There's a "bread war" in Venezuela. Is this for real?

Venezuelans have to deal with a recession, water and power cuts, and now are struggling to find the most basic of food items – bread. The government has responded by arresting bakers and termed the crisis a "bread war."

The food shortage in Venezuela has led to many skipping at least one meal a day.
TRT World and Agencies

The food shortage in Venezuela has led to many skipping at least one meal a day.

Why is the government cracking down on bakers?

President Nicolas Maduro says the "greedy bakers" are hoarding flour to destabilise his government.

The government has insisted that wheat be prioritised to bake bread instead of cakes and pastries. They have gone as far as inspecting 700 bakeries in the capital, Caracas, and arresting shop-owners for baking brownies and croissants as part of the crackdown.

Maduro has termed the crisis a "bread war," saying that those responsible for the war "will pay."

"And don't go around calling it 'political persecution.'"

But the bakers insist that there simply isn't enough wheat to make bread.

The Venezuelan Federation of Bread Manufacturers says the country's 8,000 bakeries are receiving 30,000 tonnes of flour a month – four times less than they need.

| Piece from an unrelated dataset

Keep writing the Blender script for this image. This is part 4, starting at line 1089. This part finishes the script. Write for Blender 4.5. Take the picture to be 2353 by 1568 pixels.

"When there's flour, we sell bread. But they deliver it every 15 or 20 days. They give us 20 sacks (of 50 kilograms, or 110 pounds). In normal circumstances, we'd use eight a day," said Fran Suero, 41, an employee at a bakery on the east side of Caracas.

How did it get so bad?

Venezuela's economy, which has been heavily dependent on oil, has been hit hard since 2014 due to plummeting international oil prices.

The decrease in oil revenue put the country through a crippling three-year recession. Prices soared, hitting the 700 percent inflation mark, pushing the public to ask for Maduro to step down – calls which he has resisted.

Maduro, who was elected to succeed Hugo Chavez in 2013, claims that the cause of the economic crisis is part of an "economic war" by US-backed business interests.

The country is now divided between die-hard "Chavistas" and an increasingly outraged majority no longer willing to forgive the socialists' excesses in return for government handouts.

How has this affected flour production?

Venezuela does not produce wheat and relies heavily on importing it and then distributing it to mills.

The government heavily subsidises imports of basic food products through an artificially high exchange rate. But with oil revenues going down, the dollars needed to keep the scheme going are in short supply.

"The government isn't importing enough wheat," the president of the Industrial Flour Union, Juan Crespo, told the Miami Herald.

"If you don't have wheat, you don't have flour, and if you don't have flour, you don't have bread."

How can the government fix this?

By scrapping their current economic policy, experts say.

They say the government is to blame for its failed policies of price and currency controls and that the current economic system should be scrapped.

"Venezuela has been running enormous, unmanageable GDP deficits of more than 10 percent for years, even back when oil prices were high. Needless to say, it didn't bother to save when the takings were good, and so it now finds itself facing a kind of fiscal Armageddon," Francisco Toro writing for Vox said.

Others have suggested providing the country with humanitarian aid as a short term solution as Venezuelans face a food crisis.

Despite all of this, there is little sign the government will turn things around.

"The government is at the helm of a sinking ship, refusing to change course, and the opposition is content to stand by and let it happen," a sociology professor at Tulane University, David Smilde told Foreign Policy.